[INFORMATION PROVIDED]:
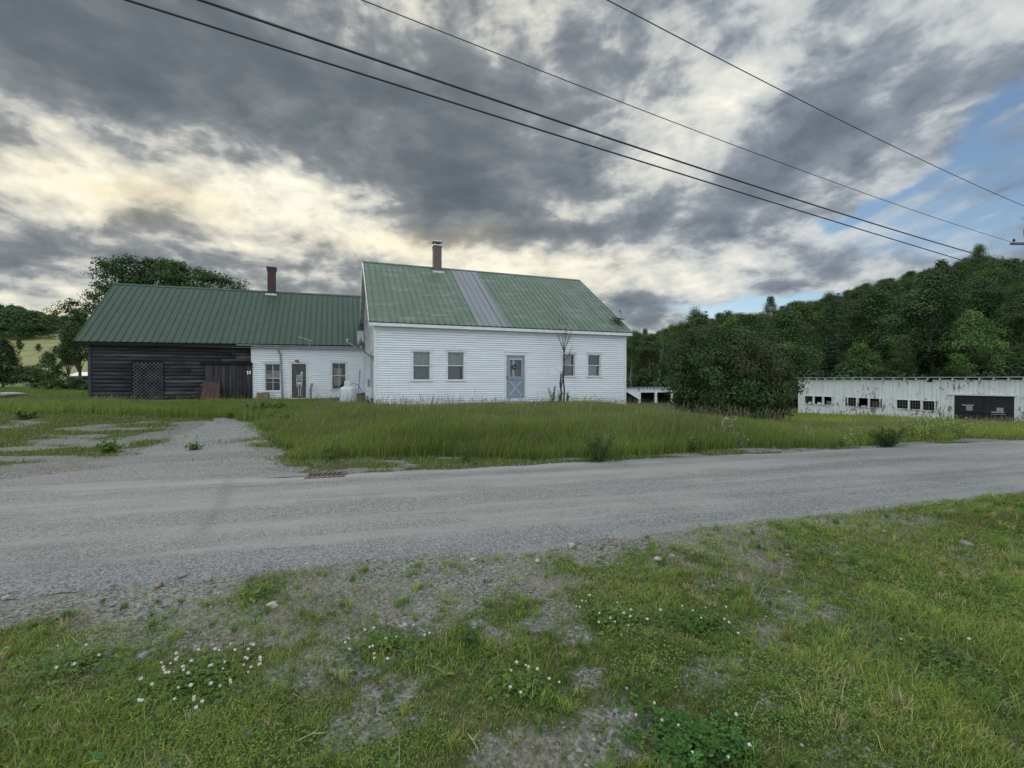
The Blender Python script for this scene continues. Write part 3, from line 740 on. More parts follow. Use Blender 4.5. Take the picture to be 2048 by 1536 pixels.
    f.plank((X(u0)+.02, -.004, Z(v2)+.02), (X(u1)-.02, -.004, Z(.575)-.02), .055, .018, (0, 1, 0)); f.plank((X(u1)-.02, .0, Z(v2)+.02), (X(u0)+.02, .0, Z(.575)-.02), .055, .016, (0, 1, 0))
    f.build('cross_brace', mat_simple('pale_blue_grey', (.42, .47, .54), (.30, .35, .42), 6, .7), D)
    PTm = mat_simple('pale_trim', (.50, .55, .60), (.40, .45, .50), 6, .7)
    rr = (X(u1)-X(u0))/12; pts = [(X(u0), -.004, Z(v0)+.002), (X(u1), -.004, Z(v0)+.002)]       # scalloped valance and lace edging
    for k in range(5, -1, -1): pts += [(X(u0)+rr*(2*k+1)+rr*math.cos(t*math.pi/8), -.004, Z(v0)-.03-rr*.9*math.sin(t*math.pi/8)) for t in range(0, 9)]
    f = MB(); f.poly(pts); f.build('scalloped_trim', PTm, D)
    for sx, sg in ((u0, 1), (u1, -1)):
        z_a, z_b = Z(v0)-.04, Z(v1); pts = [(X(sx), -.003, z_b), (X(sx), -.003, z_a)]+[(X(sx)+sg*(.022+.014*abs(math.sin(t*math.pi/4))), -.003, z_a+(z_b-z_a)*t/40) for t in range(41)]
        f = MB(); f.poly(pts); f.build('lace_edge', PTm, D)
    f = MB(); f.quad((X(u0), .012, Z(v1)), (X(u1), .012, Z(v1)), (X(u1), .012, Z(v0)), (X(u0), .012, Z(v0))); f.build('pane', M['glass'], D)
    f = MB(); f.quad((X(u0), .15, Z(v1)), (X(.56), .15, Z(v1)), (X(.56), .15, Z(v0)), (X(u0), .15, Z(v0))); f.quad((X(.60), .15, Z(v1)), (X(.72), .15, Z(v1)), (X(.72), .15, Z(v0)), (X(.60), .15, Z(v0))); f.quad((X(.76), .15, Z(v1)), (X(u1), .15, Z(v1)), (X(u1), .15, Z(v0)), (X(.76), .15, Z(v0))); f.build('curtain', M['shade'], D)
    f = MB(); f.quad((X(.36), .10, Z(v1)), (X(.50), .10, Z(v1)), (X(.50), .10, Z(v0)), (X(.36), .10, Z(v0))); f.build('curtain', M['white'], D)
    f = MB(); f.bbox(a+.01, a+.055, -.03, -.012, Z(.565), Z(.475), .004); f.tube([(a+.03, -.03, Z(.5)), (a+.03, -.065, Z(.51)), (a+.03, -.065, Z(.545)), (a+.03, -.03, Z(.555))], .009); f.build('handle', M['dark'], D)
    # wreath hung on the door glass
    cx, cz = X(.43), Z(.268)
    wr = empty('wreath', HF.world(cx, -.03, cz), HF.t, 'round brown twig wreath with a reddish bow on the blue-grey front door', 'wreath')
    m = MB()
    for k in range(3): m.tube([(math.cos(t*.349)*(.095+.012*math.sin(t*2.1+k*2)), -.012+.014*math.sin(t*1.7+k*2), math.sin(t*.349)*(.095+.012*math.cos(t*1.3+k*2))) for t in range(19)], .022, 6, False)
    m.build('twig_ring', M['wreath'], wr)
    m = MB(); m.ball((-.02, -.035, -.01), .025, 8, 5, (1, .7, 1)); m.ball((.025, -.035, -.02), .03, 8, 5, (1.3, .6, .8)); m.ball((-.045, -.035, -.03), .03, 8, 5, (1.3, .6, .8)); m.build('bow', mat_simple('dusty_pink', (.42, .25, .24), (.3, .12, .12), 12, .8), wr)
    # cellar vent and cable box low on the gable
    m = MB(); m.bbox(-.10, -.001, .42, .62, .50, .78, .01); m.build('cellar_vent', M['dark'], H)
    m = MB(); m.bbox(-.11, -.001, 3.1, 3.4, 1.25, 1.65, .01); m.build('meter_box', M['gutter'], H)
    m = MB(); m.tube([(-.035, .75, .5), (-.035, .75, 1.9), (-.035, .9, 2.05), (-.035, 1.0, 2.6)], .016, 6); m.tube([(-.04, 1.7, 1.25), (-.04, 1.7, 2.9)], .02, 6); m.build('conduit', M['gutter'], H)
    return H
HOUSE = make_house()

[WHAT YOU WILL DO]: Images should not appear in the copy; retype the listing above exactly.

[CORRECT ANSWER]:
The Blender Python script for this scene continues. Write part 3, from line 740 on. More parts follow. Use Blender 4.5. Take the picture to be 2048 by 1536 pixels.
    f.plank((X(u0)+.02, -.004, Z(v2)+.02), (X(u1)-.02, -.004, Z(.575)-.02), .055, .018, (0, 1, 0)); f.plank((X(u1)-.02, .0, Z(v2)+.02), (X(u0)+.02, .0, Z(.575)-.02), .055, .016, (0, 1, 0))
    f.build('cross_brace', mat_simple('pale_blue_grey', (.42, .47, .54), (.30, .35, .42), 6, .7), D)
    PTm = mat_simple('pale_trim', (.50, .55, .60), (.40, .45, .50), 6, .7)
    rr = (X(u1)-X(u0))/12; pts = [(X(u0), -.004, Z(v0)+.002), (X(u1), -.004, Z(v0)+.002)]       # scalloped valance and lace edging
    for k in range(5, -1, -1): pts += [(X(u0)+rr*(2*k+1)+rr*math.cos(t*math.pi/8), -.004, Z(v0)-.03-rr*.9*math.sin(t*math.pi/8)) for t in range(0, 9)]
    f = MB(); f.poly(pts); f.build('scalloped_trim', PTm, D)
    for sx, sg in ((u0, 1), (u1, -1)):
        z_a, z_b = Z(v0)-.04, Z(v1); pts = [(X(sx), -.003, z_b), (X(sx), -.003, z_a)]+[(X(sx)+sg*(.022+.014*abs(math.sin(t*math.pi/4))), -.003, z_a+(z_b-z_a)*t/40) for t in range(41)]
        f = MB(); f.poly(pts); f.build('lace_edge', PTm, D)
    f = MB(); f.quad((X(u0), .012, Z(v1)), (X(u1), .012, Z(v1)), (X(u1), .012, Z(v0)), (X(u0), .012, Z(v0))); f.build('pane', M['glass'], D)
    f = MB(); f.quad((X(u0), .15, Z(v1)), (X(.56), .15, Z(v1)), (X(.56), .15, Z(v0)), (X(u0), .15, Z(v0))); f.quad((X(.60), .15, Z(v1)), (X(.72), .15, Z(v1)), (X(.72), .15, Z(v0)), (X(.60), .15, Z(v0))); f.quad((X(.76), .15, Z(v1)), (X(u1), .15, Z(v1)), (X(u1), .15, Z(v0)), (X(.76), .15, Z(v0))); f.build('curtain', M['shade'], D)
    f = MB(); f.quad((X(.36), .10, Z(v1)), (X(.50), .10, Z(v1)), (X(.50), .10, Z(v0)), (X(.36), .10, Z(v0))); f.build('curtain', M['white'], D)
    f = MB(); f.bbox(a+.01, a+.055, -.03, -.012, Z(.565), Z(.475), .004); f.tube([(a+.03, -.03, Z(.5)), (a+.03, -.065, Z(.51)), (a+.03, -.065, Z(.545)), (a+.03, -.03, Z(.555))], .009); f.build('handle', M['dark'], D)
    # wreath hung on the door glass
    cx, cz = X(.43), Z(.268)
    wr = empty('wreath', HF.world(cx, -.03, cz), HF.t, 'round brown twig wreath with a reddish bow on the blue-grey front door', 'wreath')
    m = MB()
    for k in range(3): m.tube([(math.cos(t*.349)*(.095+.012*math.sin(t*2.1+k*2)), -.012+.014*math.sin(t*1.7+k*2), math.sin(t*.349)*(.095+.012*math.cos(t*1.3+k*2))) for t in range(19)], .022, 6, False)
    m.build('twig_ring', M['wreath'], wr)
    m = MB(); m.ball((-.02, -.035, -.01), .025, 8, 5, (1, .7, 1)); m.ball((.025, -.035, -.02), .03, 8, 5, (1.3, .6, .8)); m.ball((-.045, -.035, -.03), .03, 8, 5, (1.3, .6, .8)); m.build('bow', mat_simple('dusty_pink', (.42, .25, .24), (.3, .12, .12), 12, .8), wr)
    # cellar vent and cable box low on the gable
    m = MB(); m.bbox(-.10, -.001, .42, .62, .50, .78, .01); m.build('cellar_vent', M['dark'], H)
    m = MB(); m.bbox(-.11, -.001, 3.1, 3.4, 1.25, 1.65, .01); m.build('meter_box', M['gutter'], H)
    m = MB(); m.tube([(-.035, .75, .5), (-.035, .75, 1.9), (-.035, .9, 2.05), (-.035, 1.0, 2.6)], .016, 6); m.tube([(-.04, 1.7, 1.25), (-.04, 1.7, 2.9)], .02, 6); m.build('conduit', M['gutter'], H)
    return H
HOUSE = make_house()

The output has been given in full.